Black male BAs have fared even worse, with unemployment rates tripling from 6.5 percent in 2005 to 24 percent in 2010. This means that nearly one quarter of the black males who made it through a four-year degree program was unemployed.

Politicians and educators tell minority students that educational attainment is the path out of poverty, but this is not persuasive if 24 percent of our black male graduates are unemployed.

As if lack of a job isn't bad enough, large increases in college tuition in recent decades mean that Generation O is graduating with a lot of debt. According to Howard Dvorkin, founder of Consolidated Credit Counseling in Fort Lauderdale, students who graduated in 2011 left school with almost $23,000 in student loans, the most ever.

Anthony told me that he owes $21,000 in student loans, and he needs to start repayments in November.

That's one reason why rates of recent graduates living at home with either a parent or grandparent have increased. In 2005 the share of 20-24 year olds who had at least a bachelor's degree but were living at home was 36 percent, and it reached 43 percent in 2011.

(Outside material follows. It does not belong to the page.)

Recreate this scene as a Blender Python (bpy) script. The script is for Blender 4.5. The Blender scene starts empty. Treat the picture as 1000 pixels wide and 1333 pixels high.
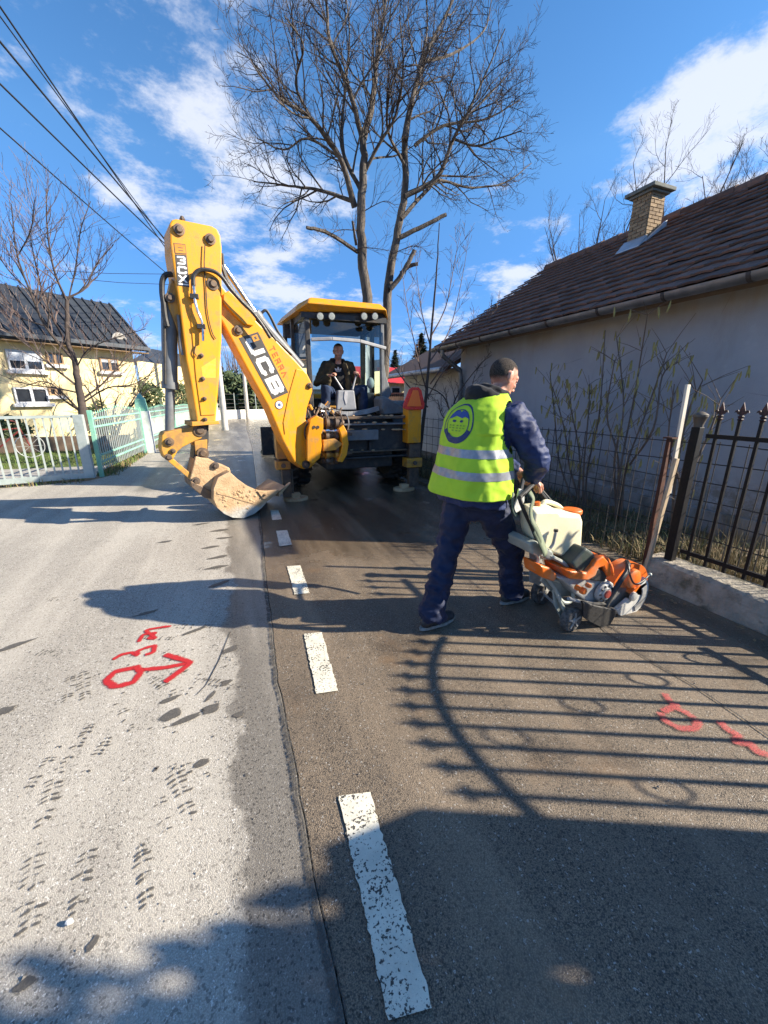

It used to be that if you graduated from college with a degree you were assured of a job. For many in Generation O, this is no longer true.

It's not just bad luck, or President George W. Bush's fault, as Mr. Obama tries to suggest. Mr. Obama has promoted an Old Economy model that favors big corporations, labor unions and more government. But Generation O thrives best in a New Economy model that favors nimble start-ups, hard-charging union-free workplaces and minimal government interference.

Generation O voted for Barack Obama believing him to be a new kind of leader, but he has delivered them an Old Economy with European-style mandates (think Obamacare), sclerosis, and dysfunction. They put him in the White House, Barack Obama has consigned them to their parents' house. Clearly, only one side made out well on that deal.